Task description =>
Extract the lines of the material below, beginning with the first and ending with the line that holds "cam.location = (0, 0, CAM_Z);". Skip every picture.

Data =>
=======

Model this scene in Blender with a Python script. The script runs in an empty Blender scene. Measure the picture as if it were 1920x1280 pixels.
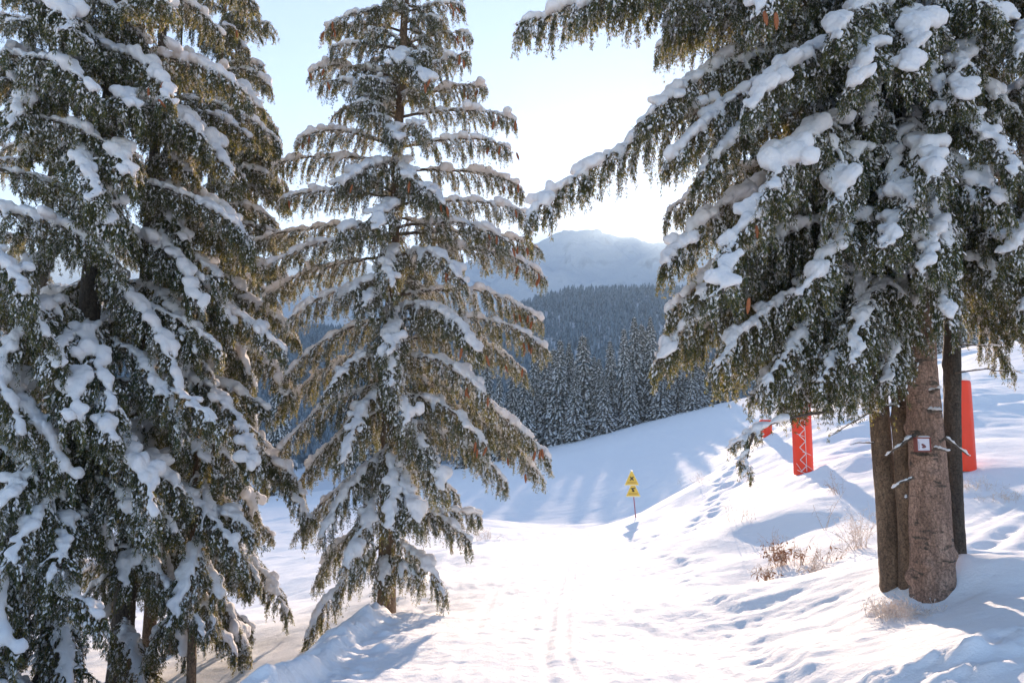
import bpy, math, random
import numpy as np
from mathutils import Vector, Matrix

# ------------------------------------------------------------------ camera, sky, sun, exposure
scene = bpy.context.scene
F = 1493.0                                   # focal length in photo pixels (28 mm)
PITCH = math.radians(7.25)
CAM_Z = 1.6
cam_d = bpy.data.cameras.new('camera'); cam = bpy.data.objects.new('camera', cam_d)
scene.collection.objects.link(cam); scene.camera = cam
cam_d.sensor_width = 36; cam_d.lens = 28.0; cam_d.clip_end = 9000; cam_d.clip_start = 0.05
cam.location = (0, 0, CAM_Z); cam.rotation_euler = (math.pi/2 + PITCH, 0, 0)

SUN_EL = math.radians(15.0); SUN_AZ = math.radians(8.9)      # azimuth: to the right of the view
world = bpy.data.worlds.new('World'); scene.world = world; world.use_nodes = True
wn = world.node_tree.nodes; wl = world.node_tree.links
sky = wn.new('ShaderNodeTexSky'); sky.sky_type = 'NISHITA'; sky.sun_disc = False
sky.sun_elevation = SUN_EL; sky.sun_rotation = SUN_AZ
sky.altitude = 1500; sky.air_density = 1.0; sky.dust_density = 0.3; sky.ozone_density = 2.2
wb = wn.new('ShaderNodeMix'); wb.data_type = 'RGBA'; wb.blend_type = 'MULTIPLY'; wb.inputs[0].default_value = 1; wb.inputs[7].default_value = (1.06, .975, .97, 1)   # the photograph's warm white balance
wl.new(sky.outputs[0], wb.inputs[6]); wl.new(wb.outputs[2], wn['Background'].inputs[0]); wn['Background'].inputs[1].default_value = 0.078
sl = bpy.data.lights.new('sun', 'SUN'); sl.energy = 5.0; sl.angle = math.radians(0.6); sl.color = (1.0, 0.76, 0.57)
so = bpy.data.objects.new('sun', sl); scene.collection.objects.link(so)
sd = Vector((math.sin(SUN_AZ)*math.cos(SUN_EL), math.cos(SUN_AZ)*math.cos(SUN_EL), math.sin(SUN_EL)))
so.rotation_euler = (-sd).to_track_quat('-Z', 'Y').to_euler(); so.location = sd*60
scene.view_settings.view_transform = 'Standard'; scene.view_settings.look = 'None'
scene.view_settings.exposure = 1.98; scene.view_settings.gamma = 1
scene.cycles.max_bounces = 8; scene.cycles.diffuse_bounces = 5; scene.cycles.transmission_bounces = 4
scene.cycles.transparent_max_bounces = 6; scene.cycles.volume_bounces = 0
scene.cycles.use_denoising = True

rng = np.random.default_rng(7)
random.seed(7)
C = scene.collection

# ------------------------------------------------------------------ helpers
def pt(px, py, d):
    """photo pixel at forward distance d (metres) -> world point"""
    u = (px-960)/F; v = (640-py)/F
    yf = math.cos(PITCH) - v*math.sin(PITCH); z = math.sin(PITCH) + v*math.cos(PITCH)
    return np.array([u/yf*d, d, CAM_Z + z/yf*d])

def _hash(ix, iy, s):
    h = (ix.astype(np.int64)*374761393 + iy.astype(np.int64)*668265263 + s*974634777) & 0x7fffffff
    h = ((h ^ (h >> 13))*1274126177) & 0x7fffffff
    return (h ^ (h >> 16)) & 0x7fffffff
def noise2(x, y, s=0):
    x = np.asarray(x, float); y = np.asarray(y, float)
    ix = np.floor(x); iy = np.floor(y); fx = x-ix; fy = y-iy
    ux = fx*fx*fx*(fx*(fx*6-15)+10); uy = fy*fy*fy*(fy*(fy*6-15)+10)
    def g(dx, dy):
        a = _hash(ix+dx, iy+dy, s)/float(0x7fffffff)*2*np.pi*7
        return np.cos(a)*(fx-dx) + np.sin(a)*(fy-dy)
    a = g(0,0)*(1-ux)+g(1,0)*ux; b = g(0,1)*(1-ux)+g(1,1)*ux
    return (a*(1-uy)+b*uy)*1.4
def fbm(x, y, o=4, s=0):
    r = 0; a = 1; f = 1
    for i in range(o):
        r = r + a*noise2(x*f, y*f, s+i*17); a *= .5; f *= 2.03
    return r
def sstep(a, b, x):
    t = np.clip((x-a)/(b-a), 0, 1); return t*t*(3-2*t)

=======

Response below =>
Model this scene in Blender with a Python script. The script runs in an empty Blender scene. Measure the picture as if it were 1920x1280 pixels.
import bpy, math, random
import numpy as np
from mathutils import Vector, Matrix

# ------------------------------------------------------------------ camera, sky, sun, exposure
scene = bpy.context.scene
F = 1493.0                                   # focal length in photo pixels (28 mm)
PITCH = math.radians(7.25)
CAM_Z = 1.6
cam_d = bpy.data.cameras.new('camera'); cam = bpy.data.objects.new('camera', cam_d)
scene.collection.objects.link(cam); scene.camera = cam
cam_d.sensor_width = 36; cam_d.lens = 28.0; cam_d.clip_end = 9000; cam_d.clip_start = 0.05
cam.location = (0, 0, CAM_Z); cam.rotation_euler = (math.pi/2 + PITCH, 0, 0)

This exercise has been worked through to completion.